Trump spoke as Vice President Mike Pence and Secretary of State Mike Pompeo prepared to travel to Turkey to try to persuade Erdogan to halt the offensive.
Trump expressed confidence that US nuclear weapons stored at Turkey’s Incirlik air base were secure, despite flaring tensions between Ankara and its NATO allies over the Syrian incursion.
And he minimized the escape of Islamic State fighters who had been held by the Kurds as an attempt to “make us look like, ‘Oh, gee, we have to get right back in there.'”
Critics have warned their escape gives the jihadists an opportunity to regroup after having lost their caliphate in Syria to US forces and their Kurdish allies. The UN Security Council on Wednesday adopted a unanimous statement warning of the risk of a jihadist “dispersion” in the region.
As for the Kurds, Trump said they “know how to fight and as I said, they aren’t angels. They are not angels if you take a look.”
Trump said the Kurdish rebel PKK, who have waged a decades-long insurgency against Ankara, were “probably” a bigger terror threat than the Islamic State group.
“The PKK, which is a part of the Kurds, as you know, is probably worse at terror and more of a terrorist threat in many ways than ISIS,” he said.
Trump lashed out at critics of his withdrawal decision, particularly Senator Lindsey Graham, an influential Republican who has been a staunch defender of the president.

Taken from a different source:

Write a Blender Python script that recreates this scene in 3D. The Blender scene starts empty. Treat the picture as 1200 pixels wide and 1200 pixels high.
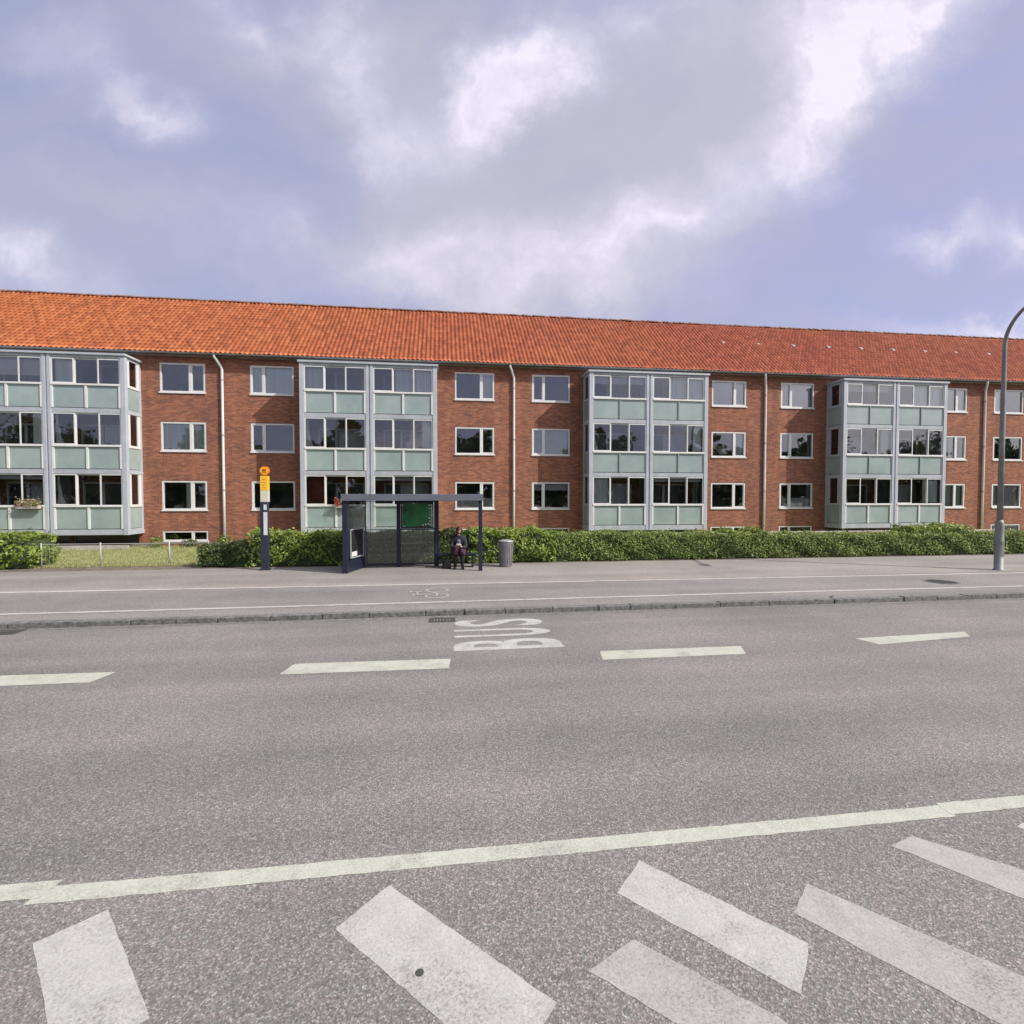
import bpy, math, random
import numpy as np
from mathutils import Vector, Matrix

R = math.radians
random.seed(7)
rng = np.random.default_rng(7)
scene = bpy.context.scene

# ------------------------------------------------------------------ camera
CAM_YAW, CAM_H = R(7.7), 2.5
cam_data = bpy.data.cameras.new("camera")
cam = bpy.data.objects.new("camera", cam_data)
scene.collection.objects.link(cam)
cam_data.sensor_width = 36
cam_data.lens = 18.0                       # 90 degrees across
cam_data.clip_start = 0.05
cam_data.clip_end = 2000
cam.location = (0, 0, CAM_H)
cam.rotation_euler = (R(90) - math.atan(18 / 600), 0, -CAM_YAW)
scene.camera = cam

# ------------------------------------------------------------------ exposure
vs = scene.view_settings
scene.display_settings.display_device = 'sRGB'
vs.view_transform = 'Standard'
vs.look = 'None'
vs.exposure = 0.58
vs.gamma = 1.0
scene.cycles.use_denoising = True
try:
    scene.cycles.denoiser = 'OPENIMAGEDENOISE'
except Exception:
    pass
scene.cycles.max_bounces = 6
scene.cycles.transparent_max_bounces = 12
scene.cycles.caustics_reflective = False
scene.cycles.caustics_refractive = False

# ------------------------------------------------------------------ sun
SUN_EL = R(40.7)
SUN_DIR = Vector((0.875 * math.cos(SUN_EL), -0.485 * math.cos(SUN_EL), math.sin(SUN_EL))).normalized()
sd = bpy.data.lights.new("sun", 'SUN')
sd.energy = 3.6
sd.angle = R(0.6)
sd.color = (1.0, 0.95, 0.87)
sun = bpy.data.objects.new("sun", sd)
scene.collection.objects.link(sun)
sun.location = (30, -20, 40)
sun.rotation_euler = SUN_DIR.to_track_quat('Z', 'Y').to_euler()


# ------------------------------------------------------------------ node helper
class NT:
    def __init__(self, tree):
        self.t = tree

    def n(self, typ, **kw):
        nd = self.t.nodes.new(typ)
        for k, v in kw.items():
            if k == 'ins':
                for a, b in v.items():
                    nd.inputs[a].default_value = b
            else:
                setattr(nd, k, v)
        return nd

    def l(self, a, b):
        self.t.links.new(a, b)

    def put(self, v, sock):
        if isinstance(v, bpy.types.NodeSocket):
            self.l(v, sock)
        else:
            sock.default_value = v

    def math(self, op, a, b=0.0, clamp=False):
        nd = self.n('ShaderNodeMath', operation=op, use_clamp=clamp)
        self.put(a, nd.inputs[0])
        self.put(b, nd.inputs[1])
        return nd.outputs[0]

    def mix(self, f, a, b, mode='MIX'):
        nd = self.n('ShaderNodeMix', data_type='RGBA', blend_type=mode)
        self.put(f, nd.inputs[0])
        for v, s in ((a, nd.inputs[6]), (b, nd.inputs[7])):
            self.put((*v, 1) if isinstance(v, tuple) and len(v) == 3 else v, s)
        return nd.outputs[2]

    def noise(self, vec, scale, detail=2.0, rough=0.5, out=0):
        nd = self.n('ShaderNodeTexNoise', ins={'Scale': scale, 'Detail': detail, 'Roughness': rough})
        if vec is not None:
            self.l(vec, nd.inputs['Vector'])
        return nd.outputs[out]

    def ramp(self, f, stops, interp='LINEAR'):
        nd = self.n('ShaderNodeValToRGB')
        nd.color_ramp.interpolation = interp
        e = nd.color_ramp.elements
        while len(e) < len(stops):
            e.new(0.5)
        for el, (p, c) in zip(e, stops):
            el.position = p
            el.color = (*c, 1) if len(c) == 3 else c
        self.put(f, nd.inputs[0])
        return nd.outputs[0]

    def rng(self, f, a, b, c=0.0, d=1.0):
        nd = self.n('ShaderNodeMapRange', ins={1: a, 2: b, 3: c, 4: d})
        self.put(f, nd.inputs[0])
        return nd.outputs[0]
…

“Lindsey Graham would like to stay in the Middle East for the next thousand years with thousands of soldiers fighting other people’s wars,” Trump said. “I want to get out of the Middle East.”
“Let them fight their own wars,” he said. “They’ve been fighting for a thousand years.”
Graham shot right back, in comments to US reporters, that Trump was making “the biggest mistake of his presidency” in Syria.